Wednesday, April 17, 2013

Gems from the Original: From Glory to the Cross

Gems from the Original: From Glory to the Cross

Harold J B

           THE PHILIPPIAN CHRISTIANS were to have the same mind in them that was in Christ Jesus (Phil. 2:5).  In telling them this, the Apostle Paul explained the kind of attitude that characterized the Lord Jesus Christ.  Although as to His “form” (v 6), He was God, He did not consider it something to be grasped after to maintain the glory He had with the Father.

But made himself of no reputation, and took upon him the form of a servant, and was made in the likeness of men (2:7).

 The phrase “made himself of no reputation” is literally “he emptied himself.”  The emptying of Himself is the opposite of grasping after what He had in the presence of the Father—independent exercise of authority and the free expression of His attributes.  Thus, it could be said that He “made himself of no reputation.”

Instead, He “took upon him the form of a servant.”  The word translated “form” is morphe, the same word translated “form” in verse 6. as to His inner essence, He was God, but upon His choice to come to earth, He took on also the inner essence of a servant.  The Word Paul used for “servant” was the common word in the New Testament times for “slave.”  What a contrast!  Jesus Christ gave up the highest glory imaginable—a position of complete independence—and took the lowest position thinkable.  A servant, or a slave, is one who has no will of his own but is entirely subjected to serving the will of another.  Jesus Christ came to earth to do the will of His Father and at the end of His earthly life was able to say to the Father, “I have glorified thee on the earth:  I have finished the work which thou gavest me to do” (John 17:4).  The love of the Lord Jesus Christ for fallen man is indicated that He would not have had to give up His position of glory and take on the form of a servant.  He could have insisted on His rights to retain the glory He had with the Father.  This is the exact point Paul was making to the Philippians.  Although it was the right of the Lord Jesus Christ to retain this position He had with the Father, He willingly gave it up for others

In being willing to give up His position of glory, the Lord Jesus Christ “was made in the likeness of men.”  These words reveal His identification with mankind, for His appearance was similar.
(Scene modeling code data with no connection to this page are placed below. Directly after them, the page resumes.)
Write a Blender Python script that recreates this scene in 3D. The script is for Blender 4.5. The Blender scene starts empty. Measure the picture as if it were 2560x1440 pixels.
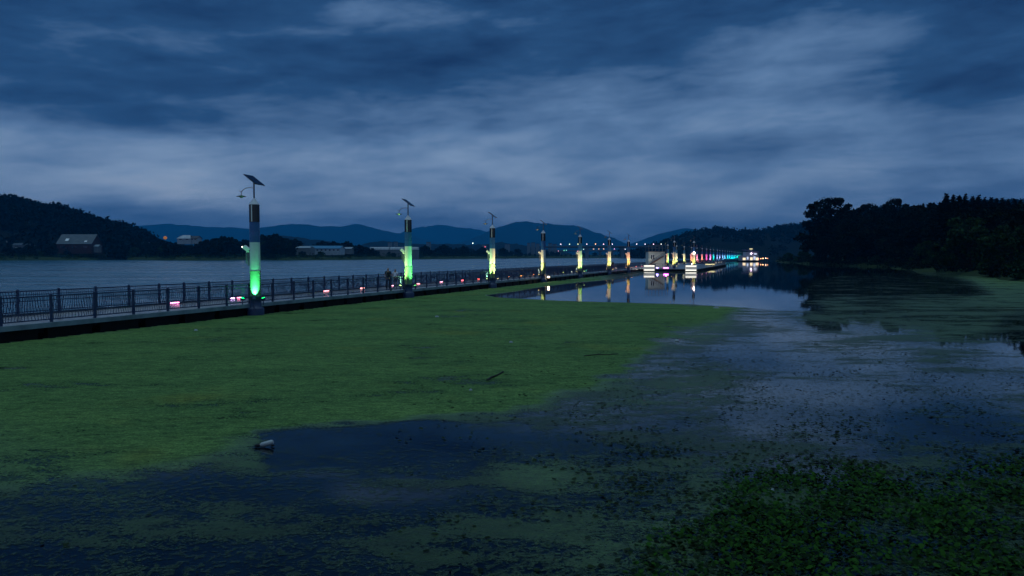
import bpy, bmesh, math, random
import numpy as np
from mathutils import Vector, Matrix

random.seed(11); rng = np.random.default_rng(11)
R = math.radians
scn = bpy.context.scene
col = scn.collection

# ------------------------------------------------------------------ camera
F = 1850.0                       # focal length in photo pixels (2560 wide)
PITCH = math.atan(80 / F)
CAM_H = 3.2
cam_d = bpy.data.cameras.new('camera')
cam_d.sensor_width = 36.0; cam_d.lens = 36.0 * F / 2560.0
cam_d.clip_start = 0.1; cam_d.clip_end = 40000
cam = bpy.data.objects.new('camera', cam_d); col.objects.link(cam)
cam.location = (0, 0, CAM_H); cam.rotation_euler = (R(90) - PITCH, 0, 0)
scn.camera = cam
scn.view_settings.view_transform = 'Standard'; scn.view_settings.look = 'None'
scn.view_settings.exposure = 0.2; scn.view_settings.gamma = 1.0
scn.cycles.use_denoising = True; scn.cycles.denoising_prefilter = 'ACCURATE'; scn.cycles.denoising_input_passes = 'RGB_ALBEDO_NORMAL'
scn.cycles.max_bounces = 6; scn.cycles.diffuse_bounces = 2; scn.cycles.glossy_bounces = 3
scn.cycles.transparent_max_bounces = 12; scn.cycles.volume_bounces = 0
scn.cycles.sample_clamp_indirect = 2.0
scn.cycles.caustics_reflective = False; scn.cycles.caustics_refractive = False

def ray(px, py):
    x = (px - 1280) / F; y = -(py - 720) / F
    c, s = math.cos(PITCH), math.sin(PITCH)
    return Vector((x, c + y * s, y * c - s))
def at(px, py, z=0.0):            # point of the photo on the level z
    r = ray(px, py); k = (z - CAM_H) / r.z
    return Vector((r.x * k, r.y * k, z))
def atd(px, py, d):               # point of the photo at ground distance Y = d
    r = ray(px, py); k = d / r.y
    return Vector((r.x * k, d, CAM_H + r.z * k))
def to_px(X, Y, Z):
    c, s = math.cos(PITCH), math.sin(PITCH)
    Zc = Z - CAM_H
    fwd = Y * c - Zc * s; up = Y * s + Zc * c
    return 1280 + F * X / fwd, 720 - F * up / fwd

# ------------------------------------------------------------------ world: dusk overcast
world = bpy.data.worlds.new('World'); scn.world = world; world.use_nodes = True
class NT:
    def __init__(s, tree): s.t = tree; s.n = tree.nodes; s.l = tree.links
    def new(s, typ, **kw):
        n = s.n.new(typ)
        for k, v in kw.items(): setattr(n, k, v)
        return n
    def put(s, sock, v):
        if v is None: return
        if isinstance(v, bpy.types.NodeSocket): s.l.new(v, sock)
        else: sock.default_value = v
    def math(s, op, a, b=None, c=None, clamp=False):
        n = s.new('ShaderNodeMath', operation=op, use_clamp=clamp)
        s.put(n.inputs[0], a); s.put(n.inputs[1], b); s.put(n.inputs[2], c)
        return n.outputs[0]
    def vmath(s, op, a, b=None, c=None):
        n = s.new('ShaderNodeVectorMath', operation=op)
        s.put(n.inputs[0], a); s.put(n.inputs[1], b); s.put(n.inputs[2], c)
        return n.outputs['Value'] if op in ('DOT_PRODUCT', 'LENGTH') else n.outputs[0]
    def noise(s, vec, scale, detail=3, rough=.5, dist=0.0):
        n = s.new('ShaderNodeTexNoise'); s.put(n.inputs['Vector'], vec)
        n.inputs['Scale'].default_value = scale; n.inputs['Detail'].default_value = detail
        n.inputs['Roughness'].default_value = rough; n.inputs['Distortion'].default_value = dist
        return n.outputs['Fac']
    def ramp(s, fac, stops, interp='LINEAR'):
        n = s.new('ShaderNodeValToRGB'); s.put(n.inputs[0], fac); cr = n.color_ramp; cr.interpolation = interp
        while len(cr.elements) < len(stops): cr.elements.new(.5)
        for e, (p, c) in zip(cr.elements, stops):
            e.position = p; e.color = (c[0], c[1], c[2], 1) if not np.isscalar(c) else (c, c, c, 1)
        return n.outputs[0]
    def maprange(s, v, a, b, c=0., d=1., smooth=True):
        n = s.new('ShaderNodeMapRange', interpolation_type='SMOOTHSTEP' if smooth else 'LINEAR')
        s.put(n.inputs[0], v)
        for k, x in zip((1, 2, 3, 4), (a, b, c, d)): s.put(n.inputs[k], x)
        return n.outputs[0]
    def mix(s, f, a, b):
        n = s.new('ShaderNodeMix', data_type='RGBA'); s.put(n.inputs[0], f)
        def q(x): return x if isinstance(x, bpy.types.NodeSocket) else (x[0], x[1], x[2], 1)
        s.put(n.inputs[6], q(a)); s.put(n.inputs[7], q(b)); return n.outputs[2]

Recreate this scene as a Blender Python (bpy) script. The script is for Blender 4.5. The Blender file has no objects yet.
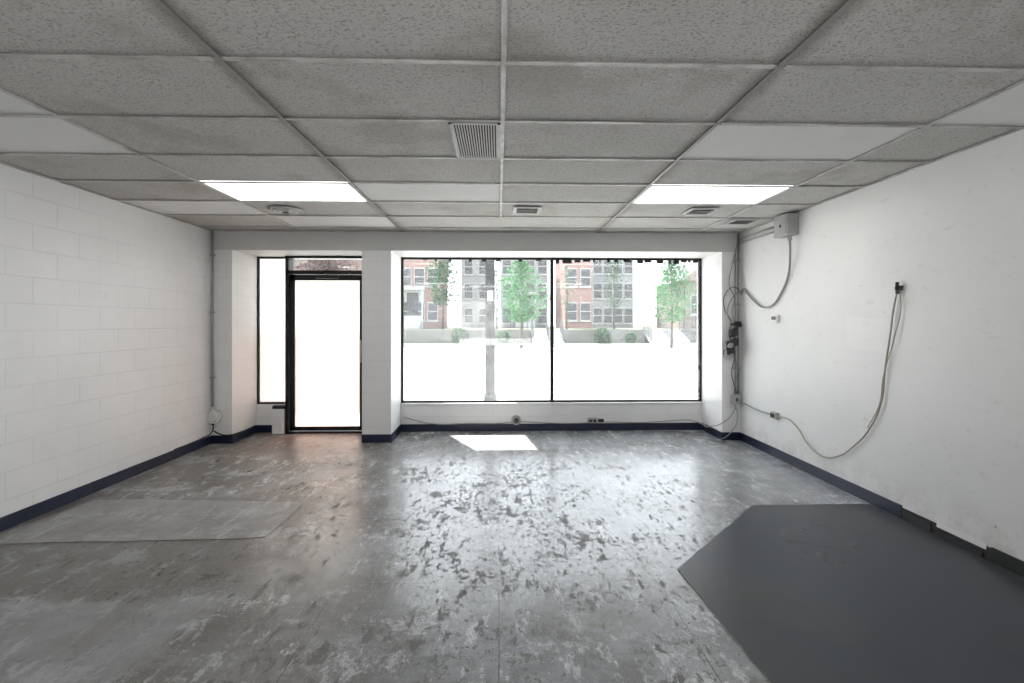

And being found in fashion as a man, he humbled himself, and became obedient unto death, even the death of the cross (2:8).

A key word in this verse is the one translated “fashion” (schema), which emphasizes the outer appearance.  As to His inner essence, Christ was the God-Man, but outwardly He appeared “as a man.”  So thoroughly was His appearance as a man that many of His contemporaries did not know He was also God.
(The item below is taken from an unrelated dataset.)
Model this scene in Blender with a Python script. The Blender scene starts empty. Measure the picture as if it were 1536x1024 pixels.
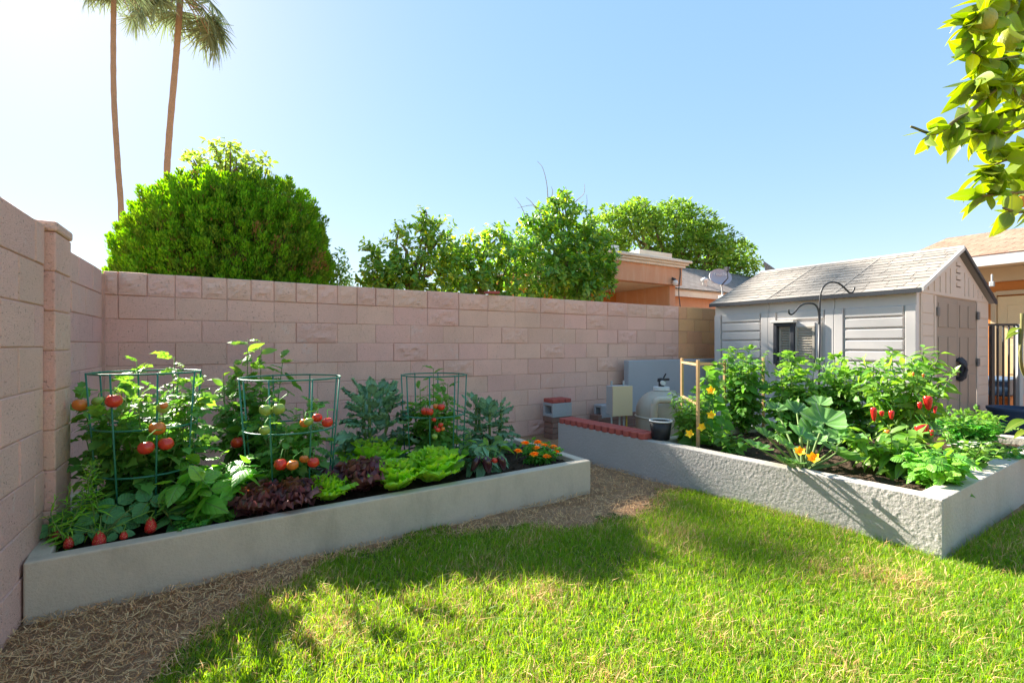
import bpy, math, random
import numpy as np
from mathutils import Vector, noise as mnoise

rng = np.random.default_rng(7)
random.seed(7)
PI = math.pi
scene = bpy.context.scene
COL = scene.collection

# ------------------------------------------------------------------ camera frame
CAM_H = 1.2
FPX = 711.0                                   # focal length in pixels of a 1536 px wide picture
YAW = math.radians(31.3)
F2 = np.array([math.sin(YAW), math.cos(YAW)])
R2 = np.array([math.cos(YAW), -math.sin(YAW)])
HOR = 517.0

def P3(px, py, s):
    """world point seen at picture position (px, py) at depth s metres"""
    r = (px - 768.0) / FPX
    xy = (F2 + R2 * r) * s
    return np.array([xy[0], xy[1], CAM_H + (HOR - py) * s / FPX])

def W(px, s, z=0.0):
    r = (px - 768.0) / FPX
    xy = (F2 + R2 * r) * s
    return np.array([xy[0], xy[1], z])

def depth_at(px, Y):
    r = (px - 768.0) / FPX
    return Y / (F2[1] + R2[1] * r)

def atY(px, Y, z=0.0):
    return W(px, depth_at(px, Y), z)

# ------------------------------------------------------------------ objects
def tag(o, label=None, cat=None, group=None, kind=None):
    if label: o['label'] = label
    if cat: o['category'] = cat
    if group: o['group'] = group
    if kind: o['kind'] = kind
    return o

def thing(name, loc, label, cat, group=None):
    o = bpy.data.objects.new(name, None)
    o.empty_display_size = .1
    o.location = [float(v) for v in loc]
    COL.objects.link(o)
    return tag(o, label, cat, group)

def wloc(o):
    v = np.zeros(3)
    while o is not None:
        v += np.array(o.location); o = o.parent
    return v

class MB:
    def __init__(s):
        s.v = []; s.uv = []; s.n = 0; s.f = {3: [], 4: []}; s.m = {3: [], 4: []}; s.ng = []; s.ngm = []
    def add(s, verts, faces, mat=0, uv=None):
        verts = np.asarray(verts, float).reshape(-1, 3)
        s.v.append(verts); s.uv.append(np.zeros((len(verts), 2)) if uv is None else np.asarray(uv, float))
        by = {3: [], 4: []}
        for f in faces:
            if len(f) in by: by[len(f)].append(f)
            else: s.ng.append([i + s.n for i in f]); s.ngm.append(mat)
        for k in by:
            if by[k]:
                a = np.asarray(by[k], np.int64) + s.n
                s.f[k].append(a); s.m[k].append(np.full(len(a), mat, np.int32))
        s.n += len(verts)
    def inst(s, tpl, locs, Rm, scale, mat=0):
        tv, tf, tuv = tpl
        locs = np.asarray(locs, float); N = len(locs)
        if N == 0: return
        scale = np.asarray(scale, float)
        if scale.ndim == 0: scale = np.full(N, float(scale))
        if scale.ndim == 1: scale = scale[:, None] * np.ones(3)
        vv = np.einsum('nij,nvj->nvi', Rm, tv[None] * scale[:, None, :]) + locs[:, None, :]
        V = len(tv)
        s.v.append(vv.reshape(-1, 3)); s.uv.append(np.tile(tuv, (N, 1)))
        off = (np.arange(N) * V + s.n)[:, None, None]
        for k in (3, 4):
            fk = [f for f in tf if len(f) == k]
            if fk:
                a = (np.asarray(fk, np.int64)[None] + off).reshape(-1, k)
                s.f[k].append(a); s.m[k].append(np.full(len(a), mat, np.int32))
        s.n += N * V
    def box(s, c, size, mat=0, B=None):
        """axis box, or in the basis B (rows = axes)"""
        c = np.asarray(c, float); h = np.asarray(size, float) / 2
        q = np.array([[x, y, z] for x in (-1, 1) for y in (-1, 1) for z in (-1, 1)]) * h
        if B is not None: q = q @ np.asarray(B, float)
        s.add(q + c, [(0, 1, 3, 2), (4, 6, 7, 5), (0, 4, 5, 1), (2, 3, 7, 6), (0, 2, 6, 4), (1, 5, 7, 3)], mat)
    def prism(s, poly, z0, z1, mat=0):
        n = len(poly)
        v = [(p[0], p[1], z0) for p in poly] + [(p[0], p[1], z1) for p in poly]
        f = [tuple(range(n - 1, -1, -1)), tuple(range(n, 2 * n))]
        f += [(i, (i + 1) % n, n + (i + 1) % n, n + i) for i in range(n)]
        s.add(v, f, mat)
    def tube(s, path, rad, n=6, mat=0, cap=True):
        path = np.asarray(path, float); k = len(path)
        rad = np.broadcast_to(np.asarray(rad, float), (k,))
        t = np.gradient(path, axis=0); t /= (np.linalg.norm(t, axis=1)[:, None] + 1e-9)
        ref = np.array([0.13, 0.21, 0.97]) if abs(t[:, 2]).mean() < .85 else np.array([0.97, 0.2, 0.1])
        x = np.cross(t, ref); x /= (np.linalg.norm(x, axis=1)[:, None] + 1e-9)
        y = np.cross(t, x)
        a = np.arange(n) * 2 * PI / n
        v = path[:, None] + rad[:, None, None] * (np.cos(a)[None, :, None] * x[:, None] + np.sin(a)[None, :, None] * y[:, None])
        f = [(i * n + j, i * n + (j + 1) % n, (i + 1) * n + (j + 1) % n, (i + 1) * n + j) for i in range(k - 1) for j in range(n)]
        uv = np.stack([np.tile(np.arange(n) / n, k), np.repeat(np.arange(k), n) * .1], 1)
        if cap: f += [tuple(range(n - 1, -1, -1)), tuple((k - 1) * n + j for j in range(n))]
        s.add(v.reshape(-1, 3), f, mat, uv)
    def ring(s, c, r, tr, n=40, mat=0, m=6):
        a = np.arange(n) * 2 * PI / n; b = np.arange(m) * 2 * PI / m
        A, B = np.meshgrid(a, b, indexing='ij')
        v = np.stack([(r + tr * np.cos(B)) * np.cos(A), (r + tr * np.cos(B)) * np.sin(A), tr * np.sin(B)], -1).reshape(-1, 3) + np.asarray(c)
        f = [(i * m + j, ((i + 1) % n) * m + j, ((i + 1) % n) * m + (j + 1) % m, i * m + (j + 1) % m) for i in range(n) for j in range(m)]
        s.add(v, f, mat)
    def lathe(s, prof, c, n=24, mat=0, fn=None):
        prof = np.asarray(prof, float); k = len(prof)
        a = np.arange(n) * 2 * PI / n
        v = np.zeros((k, n, 3))
        for i in range(k):
            rr = prof[i, 0] * (np.ones(n) if fn is None else fn(a, i / (k - 1)))
            v[i, :, 0] = rr * np.cos(a); v[i, :, 1] = rr * np.sin(a); v[i, :, 2] = prof[i, 1]
        f = [(i * n + j, i * n + (j + 1) % n, (i + 1) * n + (j + 1) % n, (i + 1) * n + j) for i in range(k - 1) for j in range(n)]
        s.add(v.reshape(-1, 3) + np.asarray(c), f, mat)
    def grid(s, g, mat=0, uv=None):
        """g: (a, b, 3) points"""
        a, b = g.shape[:2]
        f = [(i * b + j, (i + 1) * b + j, (i + 1) * b + j + 1, i * b + j + 1) for i in range(a - 1) for j in range(b - 1)]
        s.add(g.reshape(-1, 3), f, mat, None if uv is None else uv.reshape(-1, 2))
    def build(s, name, mats, parent=None, smooth=False, bevel=0, auto=None):
        me = bpy.data.meshes.new(name)
        v = np.concatenate(s.v) if s.v else np.zeros((0, 3))
        if parent is not None: v = v - wloc(parent)
        uvv = np.concatenate(s.uv)
        fs = []; tot = []; mi = []
        for k in (3, 4):
            for a, m in zip(s.f[k], s.m[k]):
                fs.append(a.ravel()); tot.append(np.full(len(a), k)); mi.append(m)
        for f, m in zip(s.ng, s.ngm):
            fs.append(np.asarray(f)); tot.append(np.array([len(f)])); mi.append(np.array([m]))
        fl = np.concatenate(fs).astype(np.int32); tot = np.concatenate(tot).astype(np.int32); mi = np.concatenate(mi).astype(np.int32)
        me.vertices.add(len(v)); me.vertices.foreach_set('co', v.astype(np.float32).ravel())
        me.loops.add(len(fl)); me.loops.foreach_set('vertex_index', fl)
        me.polygons.add(len(tot))
        st = np.concatenate([[0], np.cumsum(tot)[:-1]]).astype(np.int32)
        me.polygons.foreach_set('loop_start', st)
        me.polygons.foreach_set('material_index', mi)
        me.polygons.foreach_set('use_smooth', np.full(len(tot), bool(smooth)))
        ul = me.uv_layers.new(name='UVMap'); ul.data.foreach_set('uv', uvv[fl].astype(np.float32).ravel())
        me.update(calc_edges=True); me.validate()
        for m in (mats if isinstance(mats, (list, tuple)) else [mats]): me.materials.append(m)
        o = bpy.data.objects.new(name, me); COL.objects.link(o)
        if parent is not None: o.parent = parent
        if bevel:
            b = o.modifiers.new('Bevel', 'BEVEL'); b.width = bevel; b.segments = 2; b.limit_method = 'ANGLE'
            b.angle_limit = .6
        return o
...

 In this passage, which emphasizes what the Lord Jesus Christ gave up, Paul said, “He humbled himself.”  The Lord Jesus Christ was willing to be born into a family of low estate.  It was one thing for Him to be willing to give up His glory with the father and to be born into the human race, but it was quite another thing for Him to be willing to be born into a family which had very little of this world’s goods.  He could have chosen to be born into the family of the Roman Emperor, thereby assuring Himself of eventually ruling the then-known world.

By being born into any Roman family, thus being a Roman citizen, he would have been protected from the most horrible form of execution—crucifixion.  This was reserved for non-Romans and even then for only the grossest of criminals.  But Jesus Christ willingly gave up the glory He had with the Father and became a member of a family existing on the level of poverty.  What a lesson His example was to the first-century Philippian Christians, and what a lesson it ought to be to 20th-century Christians.

Jesus Christ “became obedient unto death, even the death of the cross.”  It is difficult enough to imagine the Lord Jesus Christ giving up His glory with the Father and taking a position that would involve death, but it is especially difficult to imagine that He would agree to experience “the death of the cross.”  Even the unsaved in Philippi, with their Greek culture, probably shuddered at the thought of the ugly death on the cross, and now Paul was telling the believer that this is precisely what Jesus Christ chose in contrast to His former position.  No wonder the Apostle John said, “Herein is love, not that we loved God, but that he loved us, and sent his Son to be the propitiation  for our sins”  (I John 4:10).

Paul had told the Philippians “Stand fast in one spirit” (1:27), and, “Be like-minded, having the same love, being of one accord, of one mind” (2:2).  A believer’s attitude toward another believer is tremendously important as they serve Christ together.  It is not always easy for a Christian to have the right attitude toward another Christian.  Paul did not indicate that it was easy, but by stating what the Lord Jesus Christ gave up in order to pay the penalty for sin, he thereby indicated that if Christians have the same attitude, they will be able to live together harmoniously.